Unfortunately, a few weeks before production was set to begin, the HUP editor and I realized that we had differing visions for the book, and we parted ways.

So the mystery has begun to unravel. “Forthcoming from Harvard University Press” was yet another Columbia inside job. At the time, Edward Said was the general editor of an HUP book series entitled Convergences. HUP apparently accepted Massad’s book provisionally for publication in Said’s series, on the basis of the proposal and Said’s reading of a few chapters. But after HUP had the complete manuscript—and Said was no longer editor of the series—its own editor rejected Massad’s finished product. (“We parted ways” is an amusing euphemism.) Presumably, this decision would have been based, at least in part, upon readers’ reports on the completed manuscript. (At university presses, anonymous peer review is a precondition of publication. All books accepted as proposals still must be vetted.)

The president and trustees of Columbia University, if they haven’t already approved Massad’s tenure, might well bear HUP’s decision in mind. Absent Edward Said, Massad must be judged strictly on his own merit. And they might take some interest in precisely why Massad’s book failed to make the cut at Harvard. “My books are not controversial at all in academe,” Massad recently steamed in a tirade against a critic of Desiring Arabs, “and [to] the extent that I am said to be ‘controversial’ at all, I am so for the New York tabloid press and for Campus Watch, and now for some right-wing gay newspapers upset with my book.” Well, at Harvard University Press, they were less than impressed.

Footnote: The latest on Massad’s book comes from Dror Ze’evi in the American Historical Review.
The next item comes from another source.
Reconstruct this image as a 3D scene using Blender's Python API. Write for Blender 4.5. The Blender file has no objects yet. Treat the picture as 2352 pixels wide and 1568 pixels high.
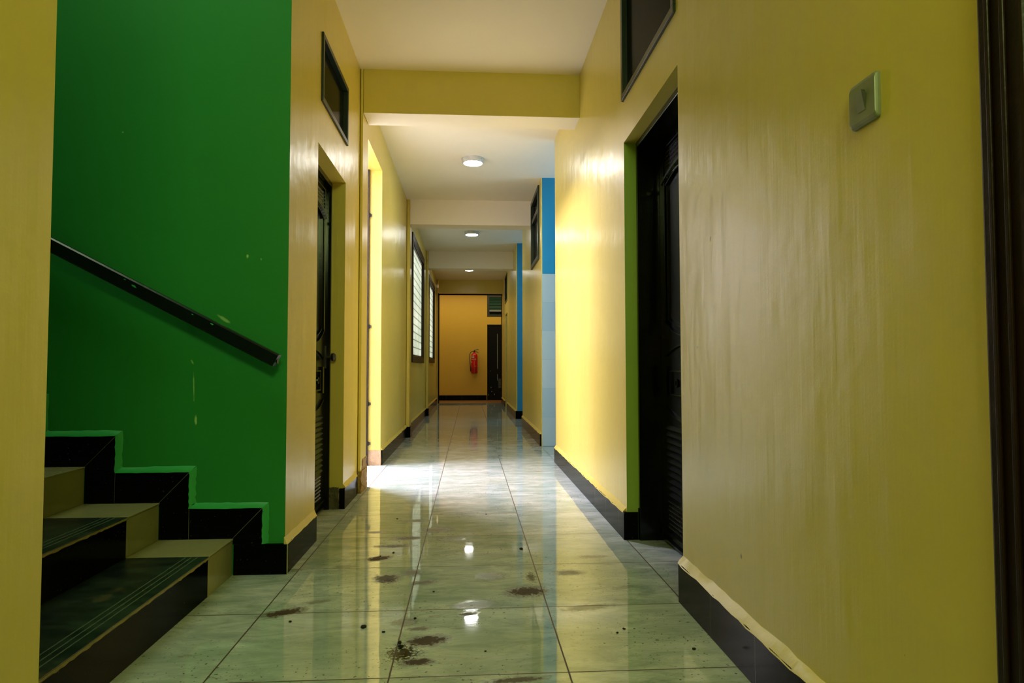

Ze’evi is the author of Producing Desire: Changing Sexual Discourse in the Ottoman Middle East, 1500-1900 (University of California Press). Money quote: “If Massad’s evidence is to be trusted, then he is completely wrong in his conclusions.” But move on, folks, no controversy here—at all.

Tenure for Joseph Massad?

There are reports that Columbia University has tenured the rabid Joseph Massad. At least this is what Massad, now in Cairo, has told his friends. I’ve written my response to such a development, but I won’t post it until Columbia confesses to the crime. As of this moment, no one in the administration is confirming, denying, or commenting on the rumor, and there may be some final procedure to complete. In the meantime, read my past writings on Massad, linked from the right sidebar of Sandbox beneath “Kramer on Massad.” And read Massad’s latest contribution to our understanding of the Middle East: “The Gaza Ghetto Uprising.”

Update, April 12: David Bernstein at Volokh Conspiracy, who’s also been on Massad’s trail, exposes Massad’s addiction to the Israel-Nazi analogy, and his past deceit in denying it.